Concerns about cyber threats are also reflected in expectations for the next tourism season. Around 21% of small businesses see cyberattacks as a major risk, compared to just 9% of larger companies. Payment fraud follows a similar pattern, with 25% of smaller businesses expressing concern compared to 16% of larger operators. While larger companies report more cybersecurity incidents overall, this likely reflects better monitoring systems and higher exposure due to scale. Smaller businesses, on the other hand, may experience fewer reported incidents but also have fewer tools to detect and respond to them.
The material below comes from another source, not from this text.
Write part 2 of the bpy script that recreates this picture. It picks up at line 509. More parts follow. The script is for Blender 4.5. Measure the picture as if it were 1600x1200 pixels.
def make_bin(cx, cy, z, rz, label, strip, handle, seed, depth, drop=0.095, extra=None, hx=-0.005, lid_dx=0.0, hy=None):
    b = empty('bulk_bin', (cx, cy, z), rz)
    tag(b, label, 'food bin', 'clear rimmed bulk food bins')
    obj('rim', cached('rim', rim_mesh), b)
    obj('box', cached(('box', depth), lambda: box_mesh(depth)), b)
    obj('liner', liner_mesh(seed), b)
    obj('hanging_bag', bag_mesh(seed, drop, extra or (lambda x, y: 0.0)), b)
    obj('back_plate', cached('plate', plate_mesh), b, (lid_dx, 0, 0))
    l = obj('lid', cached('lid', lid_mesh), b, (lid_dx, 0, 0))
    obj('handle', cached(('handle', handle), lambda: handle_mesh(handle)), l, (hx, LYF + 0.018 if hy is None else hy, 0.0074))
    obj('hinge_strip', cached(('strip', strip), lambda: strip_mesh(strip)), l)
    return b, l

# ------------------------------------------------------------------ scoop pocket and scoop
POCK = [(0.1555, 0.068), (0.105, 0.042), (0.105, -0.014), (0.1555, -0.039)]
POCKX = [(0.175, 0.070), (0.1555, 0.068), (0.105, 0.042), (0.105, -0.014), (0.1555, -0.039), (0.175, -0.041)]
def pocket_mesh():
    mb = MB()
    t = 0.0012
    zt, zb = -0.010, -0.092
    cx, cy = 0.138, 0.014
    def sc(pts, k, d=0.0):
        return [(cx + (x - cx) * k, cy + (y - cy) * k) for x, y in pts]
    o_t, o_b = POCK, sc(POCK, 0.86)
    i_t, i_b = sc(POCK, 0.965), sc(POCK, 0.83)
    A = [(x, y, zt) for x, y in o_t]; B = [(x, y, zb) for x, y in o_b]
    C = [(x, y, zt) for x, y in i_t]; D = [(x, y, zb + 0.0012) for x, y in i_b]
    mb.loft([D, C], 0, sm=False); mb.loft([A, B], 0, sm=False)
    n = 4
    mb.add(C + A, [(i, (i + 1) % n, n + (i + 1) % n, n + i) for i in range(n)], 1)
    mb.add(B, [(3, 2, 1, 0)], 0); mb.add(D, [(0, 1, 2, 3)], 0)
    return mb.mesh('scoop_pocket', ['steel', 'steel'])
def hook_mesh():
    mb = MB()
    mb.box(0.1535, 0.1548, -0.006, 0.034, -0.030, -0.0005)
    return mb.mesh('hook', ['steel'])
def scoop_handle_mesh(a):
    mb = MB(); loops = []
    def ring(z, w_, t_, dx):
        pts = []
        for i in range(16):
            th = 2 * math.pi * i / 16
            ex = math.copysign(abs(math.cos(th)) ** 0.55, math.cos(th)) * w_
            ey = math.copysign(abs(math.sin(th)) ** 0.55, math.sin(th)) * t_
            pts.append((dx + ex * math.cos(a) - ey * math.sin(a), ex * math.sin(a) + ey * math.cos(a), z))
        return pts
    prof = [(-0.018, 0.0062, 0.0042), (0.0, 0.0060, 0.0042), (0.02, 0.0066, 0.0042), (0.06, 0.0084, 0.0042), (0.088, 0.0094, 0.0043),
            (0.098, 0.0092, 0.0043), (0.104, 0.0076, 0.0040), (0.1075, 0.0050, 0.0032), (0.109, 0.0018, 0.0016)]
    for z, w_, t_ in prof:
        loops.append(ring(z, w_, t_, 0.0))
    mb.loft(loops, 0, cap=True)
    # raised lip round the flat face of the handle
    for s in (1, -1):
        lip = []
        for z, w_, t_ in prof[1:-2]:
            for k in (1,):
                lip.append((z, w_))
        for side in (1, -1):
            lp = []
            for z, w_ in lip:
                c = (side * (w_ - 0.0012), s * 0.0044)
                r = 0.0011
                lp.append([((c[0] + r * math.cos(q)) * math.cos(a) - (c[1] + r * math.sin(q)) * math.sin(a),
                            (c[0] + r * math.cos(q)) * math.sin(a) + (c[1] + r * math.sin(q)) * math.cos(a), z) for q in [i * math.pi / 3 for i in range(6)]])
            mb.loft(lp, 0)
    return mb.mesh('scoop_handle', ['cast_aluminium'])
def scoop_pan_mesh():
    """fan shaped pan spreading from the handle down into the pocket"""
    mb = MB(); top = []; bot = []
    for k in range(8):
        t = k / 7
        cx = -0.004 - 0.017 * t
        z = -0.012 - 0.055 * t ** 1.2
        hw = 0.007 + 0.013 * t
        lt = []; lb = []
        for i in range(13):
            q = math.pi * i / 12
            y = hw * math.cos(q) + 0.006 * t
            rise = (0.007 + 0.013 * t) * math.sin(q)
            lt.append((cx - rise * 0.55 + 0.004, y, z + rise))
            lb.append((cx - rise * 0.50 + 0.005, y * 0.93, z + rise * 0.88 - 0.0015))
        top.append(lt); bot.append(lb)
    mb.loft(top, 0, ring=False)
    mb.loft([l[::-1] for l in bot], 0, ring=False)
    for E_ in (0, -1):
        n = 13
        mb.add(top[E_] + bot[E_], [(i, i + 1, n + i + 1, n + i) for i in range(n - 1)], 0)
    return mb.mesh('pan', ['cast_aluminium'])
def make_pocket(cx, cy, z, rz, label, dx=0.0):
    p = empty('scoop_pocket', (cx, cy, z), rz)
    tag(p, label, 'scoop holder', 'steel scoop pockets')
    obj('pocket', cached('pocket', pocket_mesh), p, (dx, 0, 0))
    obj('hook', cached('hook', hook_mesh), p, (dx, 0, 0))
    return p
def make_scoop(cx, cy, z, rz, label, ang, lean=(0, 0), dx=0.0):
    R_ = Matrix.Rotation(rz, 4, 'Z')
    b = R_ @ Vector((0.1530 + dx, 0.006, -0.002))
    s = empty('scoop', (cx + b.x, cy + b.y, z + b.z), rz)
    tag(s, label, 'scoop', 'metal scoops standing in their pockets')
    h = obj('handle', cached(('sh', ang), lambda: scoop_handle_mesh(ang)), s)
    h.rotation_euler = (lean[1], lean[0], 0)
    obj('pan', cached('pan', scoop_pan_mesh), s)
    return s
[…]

Beyond digital risks, external disruptions are also shaping expectations for the coming year. Around 37% of accommodation providers are concerned about extreme weather events or natural disasters that could affect travel demand. In addition, 32% point to local disruptions such as transport strikes or infrastructure work that could limit access to destinations. These concerns show that external factors are becoming a regular part of business planning in tourism. Weather and transport issues are no longer seen as rare events but as ongoing risks that need to be managed throughout the year.

Managing seasonality remains a key priority across the sector. Around 72% of businesses offer discounts or special packages during off-peak periods to attract more guests. Online platforms are widely seen as effective tools for generating demand, with 81% of providers relying on them during low occupancy periods. Marketing strategies also include social media, used by 54% of businesses, paid advertising at 50%, email campaigns at 41%, and traditional media at 34%.
This mix shows that accommodation providers are using multiple channels to reach potential guests, rather than relying on a single approach. Event-driven tourism is also becoming more important, with 50% of businesses reporting benefits from events and special occasions. Among those, 66% saw higher revenue per available room, while 60% reported increased bookings during slower periods.